Buffalo grew to become the eighth largest city in the nation, home to  
two presidents and last port of call for another, with a cultural and  
architectural legacy rivaled by few cities in the nation.

How did Buffalo's Big Dig come about?  Its origin was in the removal  
of 200 truckloads of debris excavated from the Commercial Slip,  
accumulated throughout the 100-year operation of the Erie Canal prior  
to embargement.  Although its removal was a necessary part of the  
restoration of the slip, it was originally hoped that the debris  
could have a proper going-through on site.  But that was denied by  
the state overseers of the Inner Harbor project, and for a time it  
appeared that this historic material was doomed to vanish in oblivion  
in a Tonawanda landfill.

But with a stubbornness and tenacity that would have made Sal the  
Mule proud, Tim Tielman, Executive Director of the Campaign For  
Greater Buffalo Art, Architecture, and Culture fought the good fight  
to get permission for volunteers to screen the debris at the landfill  
itself.  He then called the troops to arms.
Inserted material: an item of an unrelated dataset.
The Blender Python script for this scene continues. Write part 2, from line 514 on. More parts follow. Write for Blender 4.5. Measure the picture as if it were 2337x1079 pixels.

Why would over 400 people respond to the call, sacrificing part of a  
beautiful summer weekend to work up a sweat digging in the dirt in a  
landfill?  The central reason: they knew their history was at stake,  
and like all good canal buffs and preservationists, they responded.   
Like those who saved the Day Peckinpaugh, and like those who pulled  
from creeks piece by piece and block by block the Aldrich Change  
Bridge and the Camillus aqueduct, canal buffs and preservationists  
respond when their history-which is really all our history-is at stake!

Artifacts uncovered in the Big Dig are expected to be displayed in a  
museum being planned on Buffalo's waterfront as part of the Inner  
Harbor redevelopment.

(Editor's note: Alan Oberst wrote an article for the Summer issue of  
Canal Times chronicling Rochester's "Chill The Fill" campaign).

(caption) A team of archaeologists and volunteers work feverishly to  
recover artifacts from a landfill near Buffalo.